Aim of the exercise: Collect every line below that contains the word "part".

The data:
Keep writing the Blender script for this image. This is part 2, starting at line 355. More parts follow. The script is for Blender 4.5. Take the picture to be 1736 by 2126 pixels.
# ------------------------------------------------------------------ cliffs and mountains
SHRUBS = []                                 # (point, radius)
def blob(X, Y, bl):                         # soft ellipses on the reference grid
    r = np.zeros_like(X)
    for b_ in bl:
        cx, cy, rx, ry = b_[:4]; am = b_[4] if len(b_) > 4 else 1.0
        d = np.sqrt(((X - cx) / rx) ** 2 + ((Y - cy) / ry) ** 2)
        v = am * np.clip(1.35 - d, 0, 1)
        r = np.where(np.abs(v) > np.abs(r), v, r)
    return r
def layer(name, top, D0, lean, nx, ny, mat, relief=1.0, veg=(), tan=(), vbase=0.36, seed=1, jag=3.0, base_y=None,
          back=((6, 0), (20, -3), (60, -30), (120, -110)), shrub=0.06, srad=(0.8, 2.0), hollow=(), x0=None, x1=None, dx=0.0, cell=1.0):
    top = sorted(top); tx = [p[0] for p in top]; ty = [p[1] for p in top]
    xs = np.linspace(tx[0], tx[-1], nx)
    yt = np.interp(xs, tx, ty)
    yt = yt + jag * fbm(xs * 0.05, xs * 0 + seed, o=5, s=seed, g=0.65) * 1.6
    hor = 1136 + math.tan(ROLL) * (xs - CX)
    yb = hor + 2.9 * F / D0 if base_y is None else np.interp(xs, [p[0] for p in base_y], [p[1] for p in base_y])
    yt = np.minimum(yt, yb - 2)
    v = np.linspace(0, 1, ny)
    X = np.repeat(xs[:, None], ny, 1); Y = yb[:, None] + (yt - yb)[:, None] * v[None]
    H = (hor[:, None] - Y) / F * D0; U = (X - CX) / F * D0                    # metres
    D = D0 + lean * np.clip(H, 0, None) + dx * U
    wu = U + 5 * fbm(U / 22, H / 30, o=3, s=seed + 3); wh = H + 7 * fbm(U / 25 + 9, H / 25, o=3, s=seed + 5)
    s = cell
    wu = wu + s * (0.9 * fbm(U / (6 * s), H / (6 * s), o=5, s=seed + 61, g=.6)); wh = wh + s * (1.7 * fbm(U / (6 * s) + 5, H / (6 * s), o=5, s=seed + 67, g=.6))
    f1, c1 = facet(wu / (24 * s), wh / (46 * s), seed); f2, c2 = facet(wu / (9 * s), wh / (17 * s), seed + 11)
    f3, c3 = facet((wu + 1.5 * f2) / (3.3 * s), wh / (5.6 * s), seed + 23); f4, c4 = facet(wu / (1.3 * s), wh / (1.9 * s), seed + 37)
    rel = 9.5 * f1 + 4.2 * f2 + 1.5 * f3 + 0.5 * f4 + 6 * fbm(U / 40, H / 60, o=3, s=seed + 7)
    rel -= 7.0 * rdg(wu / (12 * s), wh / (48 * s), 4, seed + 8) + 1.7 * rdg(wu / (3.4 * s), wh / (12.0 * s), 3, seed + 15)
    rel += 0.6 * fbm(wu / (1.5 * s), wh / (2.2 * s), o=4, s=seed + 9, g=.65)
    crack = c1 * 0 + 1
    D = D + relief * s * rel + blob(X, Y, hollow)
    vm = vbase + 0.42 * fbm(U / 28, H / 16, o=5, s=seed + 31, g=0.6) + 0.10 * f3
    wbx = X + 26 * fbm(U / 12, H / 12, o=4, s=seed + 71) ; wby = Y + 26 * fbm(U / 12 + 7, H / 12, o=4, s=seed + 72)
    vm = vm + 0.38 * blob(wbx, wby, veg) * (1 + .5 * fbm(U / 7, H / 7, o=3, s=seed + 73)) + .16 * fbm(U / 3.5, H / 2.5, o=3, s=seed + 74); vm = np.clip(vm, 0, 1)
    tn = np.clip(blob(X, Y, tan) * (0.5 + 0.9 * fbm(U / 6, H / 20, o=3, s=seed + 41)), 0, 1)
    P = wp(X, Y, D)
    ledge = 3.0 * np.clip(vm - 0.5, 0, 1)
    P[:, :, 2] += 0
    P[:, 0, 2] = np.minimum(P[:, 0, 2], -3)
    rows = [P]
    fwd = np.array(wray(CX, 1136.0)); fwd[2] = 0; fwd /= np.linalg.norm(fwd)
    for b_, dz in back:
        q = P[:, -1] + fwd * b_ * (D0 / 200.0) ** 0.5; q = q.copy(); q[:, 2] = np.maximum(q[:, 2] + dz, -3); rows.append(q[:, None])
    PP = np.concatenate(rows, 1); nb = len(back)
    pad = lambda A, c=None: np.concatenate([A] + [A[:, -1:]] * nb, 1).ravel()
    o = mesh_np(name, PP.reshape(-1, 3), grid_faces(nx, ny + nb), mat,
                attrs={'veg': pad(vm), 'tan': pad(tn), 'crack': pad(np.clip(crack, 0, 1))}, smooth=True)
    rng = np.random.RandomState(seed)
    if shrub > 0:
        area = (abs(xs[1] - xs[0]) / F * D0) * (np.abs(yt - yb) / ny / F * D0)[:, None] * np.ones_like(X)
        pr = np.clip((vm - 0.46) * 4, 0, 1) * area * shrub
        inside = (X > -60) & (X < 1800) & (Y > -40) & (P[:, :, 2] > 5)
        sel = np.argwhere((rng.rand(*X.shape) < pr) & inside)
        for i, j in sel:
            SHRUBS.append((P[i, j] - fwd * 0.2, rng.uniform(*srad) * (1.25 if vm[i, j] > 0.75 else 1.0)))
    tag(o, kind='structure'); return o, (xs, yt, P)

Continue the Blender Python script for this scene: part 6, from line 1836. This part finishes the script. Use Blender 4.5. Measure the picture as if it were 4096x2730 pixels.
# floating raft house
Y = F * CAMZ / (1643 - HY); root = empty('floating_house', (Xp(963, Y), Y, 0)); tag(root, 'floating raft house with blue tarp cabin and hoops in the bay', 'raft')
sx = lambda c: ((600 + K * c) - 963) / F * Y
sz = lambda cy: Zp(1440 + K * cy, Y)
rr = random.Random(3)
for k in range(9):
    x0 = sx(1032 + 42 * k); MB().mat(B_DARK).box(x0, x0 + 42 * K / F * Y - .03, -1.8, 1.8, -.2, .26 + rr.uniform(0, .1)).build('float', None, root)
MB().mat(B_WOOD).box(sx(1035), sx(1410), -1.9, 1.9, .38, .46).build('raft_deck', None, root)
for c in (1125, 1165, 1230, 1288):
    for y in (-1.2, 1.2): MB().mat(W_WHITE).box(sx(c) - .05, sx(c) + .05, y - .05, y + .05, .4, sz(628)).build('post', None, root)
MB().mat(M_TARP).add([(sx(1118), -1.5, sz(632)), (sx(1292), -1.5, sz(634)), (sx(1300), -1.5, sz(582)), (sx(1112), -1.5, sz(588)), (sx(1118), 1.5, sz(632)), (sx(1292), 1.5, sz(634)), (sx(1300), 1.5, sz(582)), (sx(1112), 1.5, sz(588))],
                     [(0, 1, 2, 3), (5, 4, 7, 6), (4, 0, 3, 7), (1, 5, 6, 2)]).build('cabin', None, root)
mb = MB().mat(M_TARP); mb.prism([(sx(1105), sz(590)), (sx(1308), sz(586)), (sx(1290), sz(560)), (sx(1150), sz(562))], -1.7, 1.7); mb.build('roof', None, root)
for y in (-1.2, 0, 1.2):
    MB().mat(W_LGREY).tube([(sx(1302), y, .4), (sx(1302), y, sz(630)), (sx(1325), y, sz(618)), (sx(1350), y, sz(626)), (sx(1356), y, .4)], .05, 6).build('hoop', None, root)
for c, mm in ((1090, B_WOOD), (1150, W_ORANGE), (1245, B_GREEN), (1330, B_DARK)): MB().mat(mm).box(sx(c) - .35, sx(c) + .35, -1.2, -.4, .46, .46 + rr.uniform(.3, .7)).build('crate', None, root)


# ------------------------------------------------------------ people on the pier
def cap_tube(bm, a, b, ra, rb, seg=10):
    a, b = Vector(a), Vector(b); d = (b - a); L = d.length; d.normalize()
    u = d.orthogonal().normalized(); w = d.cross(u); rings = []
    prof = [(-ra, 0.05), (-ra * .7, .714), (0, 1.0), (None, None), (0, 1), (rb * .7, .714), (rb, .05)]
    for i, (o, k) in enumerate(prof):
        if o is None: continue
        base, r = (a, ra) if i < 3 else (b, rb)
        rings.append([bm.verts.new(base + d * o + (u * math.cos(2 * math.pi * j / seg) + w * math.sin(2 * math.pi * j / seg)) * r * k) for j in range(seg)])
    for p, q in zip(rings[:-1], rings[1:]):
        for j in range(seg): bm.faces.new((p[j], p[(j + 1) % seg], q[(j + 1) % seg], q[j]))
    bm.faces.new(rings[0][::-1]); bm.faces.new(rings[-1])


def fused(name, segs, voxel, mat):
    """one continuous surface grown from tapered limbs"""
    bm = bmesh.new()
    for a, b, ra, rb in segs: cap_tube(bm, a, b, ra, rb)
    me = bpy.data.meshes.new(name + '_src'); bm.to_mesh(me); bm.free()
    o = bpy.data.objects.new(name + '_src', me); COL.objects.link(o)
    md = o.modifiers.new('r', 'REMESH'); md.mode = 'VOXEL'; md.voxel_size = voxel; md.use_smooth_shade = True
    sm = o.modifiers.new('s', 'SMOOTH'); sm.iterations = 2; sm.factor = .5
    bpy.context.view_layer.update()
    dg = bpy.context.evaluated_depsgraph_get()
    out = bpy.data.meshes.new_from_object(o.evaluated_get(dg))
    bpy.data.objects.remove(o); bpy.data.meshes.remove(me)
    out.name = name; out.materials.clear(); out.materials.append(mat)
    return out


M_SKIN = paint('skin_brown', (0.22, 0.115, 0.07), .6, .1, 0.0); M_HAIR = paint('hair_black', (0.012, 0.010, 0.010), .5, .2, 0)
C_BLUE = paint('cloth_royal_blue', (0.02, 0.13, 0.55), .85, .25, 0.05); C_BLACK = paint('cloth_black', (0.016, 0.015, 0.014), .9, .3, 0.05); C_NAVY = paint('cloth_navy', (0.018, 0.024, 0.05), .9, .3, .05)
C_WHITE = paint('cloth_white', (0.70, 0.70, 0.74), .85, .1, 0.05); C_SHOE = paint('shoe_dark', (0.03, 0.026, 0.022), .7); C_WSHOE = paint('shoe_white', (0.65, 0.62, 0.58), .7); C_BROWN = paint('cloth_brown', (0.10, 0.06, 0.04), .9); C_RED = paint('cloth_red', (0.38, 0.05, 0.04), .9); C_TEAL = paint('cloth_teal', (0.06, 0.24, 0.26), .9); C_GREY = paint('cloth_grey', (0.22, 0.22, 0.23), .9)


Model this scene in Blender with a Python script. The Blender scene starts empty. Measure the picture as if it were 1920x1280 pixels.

Expected output:
Keep writing the Blender script for this image. This is part 2, starting at line 355. More parts follow. The script is for Blender 4.5. Take the picture to be 1736 by 2126 pixels.
Continue the Blender Python script for this scene: part 6, from line 1836. This part finishes the script. Use Blender 4.5. Measure the picture as if it were 4096x2730 pixels.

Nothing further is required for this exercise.